### What is asked
Note each line where "scene" appears, and copy it.

>> start Recorded information

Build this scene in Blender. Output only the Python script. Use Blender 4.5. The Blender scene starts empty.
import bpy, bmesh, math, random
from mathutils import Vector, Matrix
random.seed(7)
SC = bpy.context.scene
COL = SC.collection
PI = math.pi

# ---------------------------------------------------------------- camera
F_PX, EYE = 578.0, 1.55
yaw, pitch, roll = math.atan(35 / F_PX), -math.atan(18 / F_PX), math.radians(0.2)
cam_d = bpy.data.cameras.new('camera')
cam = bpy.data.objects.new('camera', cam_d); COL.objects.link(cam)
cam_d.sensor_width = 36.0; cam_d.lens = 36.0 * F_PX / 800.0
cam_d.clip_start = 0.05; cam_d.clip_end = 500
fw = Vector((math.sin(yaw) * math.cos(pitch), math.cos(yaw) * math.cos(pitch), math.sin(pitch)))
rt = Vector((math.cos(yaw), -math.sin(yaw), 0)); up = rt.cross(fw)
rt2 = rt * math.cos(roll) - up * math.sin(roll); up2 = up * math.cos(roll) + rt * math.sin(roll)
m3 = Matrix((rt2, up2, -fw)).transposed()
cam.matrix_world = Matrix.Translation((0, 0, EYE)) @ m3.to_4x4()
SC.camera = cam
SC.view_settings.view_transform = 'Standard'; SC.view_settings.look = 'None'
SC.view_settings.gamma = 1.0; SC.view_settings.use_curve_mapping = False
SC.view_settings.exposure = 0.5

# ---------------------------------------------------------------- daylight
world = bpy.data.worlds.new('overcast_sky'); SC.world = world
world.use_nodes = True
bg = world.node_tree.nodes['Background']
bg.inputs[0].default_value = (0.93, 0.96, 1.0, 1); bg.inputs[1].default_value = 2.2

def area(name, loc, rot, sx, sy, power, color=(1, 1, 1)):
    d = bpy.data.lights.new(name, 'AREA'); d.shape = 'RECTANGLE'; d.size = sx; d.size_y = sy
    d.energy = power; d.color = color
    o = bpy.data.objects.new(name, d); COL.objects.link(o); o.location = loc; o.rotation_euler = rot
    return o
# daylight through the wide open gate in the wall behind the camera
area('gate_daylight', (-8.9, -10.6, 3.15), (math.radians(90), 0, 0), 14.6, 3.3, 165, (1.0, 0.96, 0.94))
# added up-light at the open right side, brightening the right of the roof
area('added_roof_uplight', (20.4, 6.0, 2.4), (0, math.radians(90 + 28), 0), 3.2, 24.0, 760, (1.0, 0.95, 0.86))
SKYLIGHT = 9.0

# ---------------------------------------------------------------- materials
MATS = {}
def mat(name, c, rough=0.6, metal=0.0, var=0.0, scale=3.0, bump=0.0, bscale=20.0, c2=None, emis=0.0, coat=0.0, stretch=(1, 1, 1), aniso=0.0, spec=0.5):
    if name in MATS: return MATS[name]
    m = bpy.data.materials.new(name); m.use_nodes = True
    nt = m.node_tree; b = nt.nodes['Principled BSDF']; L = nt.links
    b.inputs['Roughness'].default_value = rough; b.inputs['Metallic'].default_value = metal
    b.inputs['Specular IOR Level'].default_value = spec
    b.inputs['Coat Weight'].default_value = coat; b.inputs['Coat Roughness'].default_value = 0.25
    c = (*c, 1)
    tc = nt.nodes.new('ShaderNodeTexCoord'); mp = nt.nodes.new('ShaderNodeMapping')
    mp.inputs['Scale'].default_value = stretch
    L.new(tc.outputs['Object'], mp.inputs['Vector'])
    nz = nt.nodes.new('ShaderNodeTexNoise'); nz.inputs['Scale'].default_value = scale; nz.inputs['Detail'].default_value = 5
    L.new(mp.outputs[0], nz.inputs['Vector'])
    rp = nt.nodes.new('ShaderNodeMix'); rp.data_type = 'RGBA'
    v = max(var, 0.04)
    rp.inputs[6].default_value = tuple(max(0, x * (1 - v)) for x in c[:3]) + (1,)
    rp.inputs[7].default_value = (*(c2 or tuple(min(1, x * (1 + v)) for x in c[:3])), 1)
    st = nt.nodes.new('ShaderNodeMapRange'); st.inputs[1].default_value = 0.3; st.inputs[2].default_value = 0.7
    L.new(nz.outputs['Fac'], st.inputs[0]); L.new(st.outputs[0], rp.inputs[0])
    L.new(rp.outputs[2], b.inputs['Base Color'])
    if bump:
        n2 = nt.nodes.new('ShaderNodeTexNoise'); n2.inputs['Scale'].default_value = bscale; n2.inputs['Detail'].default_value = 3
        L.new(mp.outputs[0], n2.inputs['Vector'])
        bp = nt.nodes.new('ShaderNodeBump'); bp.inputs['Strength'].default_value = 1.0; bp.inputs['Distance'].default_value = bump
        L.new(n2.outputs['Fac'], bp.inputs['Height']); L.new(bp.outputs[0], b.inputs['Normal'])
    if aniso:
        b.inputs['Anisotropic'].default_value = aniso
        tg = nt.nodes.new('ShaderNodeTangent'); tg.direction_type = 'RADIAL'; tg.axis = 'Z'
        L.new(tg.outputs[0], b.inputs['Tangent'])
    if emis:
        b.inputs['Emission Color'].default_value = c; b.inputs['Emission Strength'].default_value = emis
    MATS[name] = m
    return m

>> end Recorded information

### Result of the exercise
Build this scene in Blender. Output only the Python script. Use Blender 4.5. The Blender scene starts empty.
SC = bpy.context.scene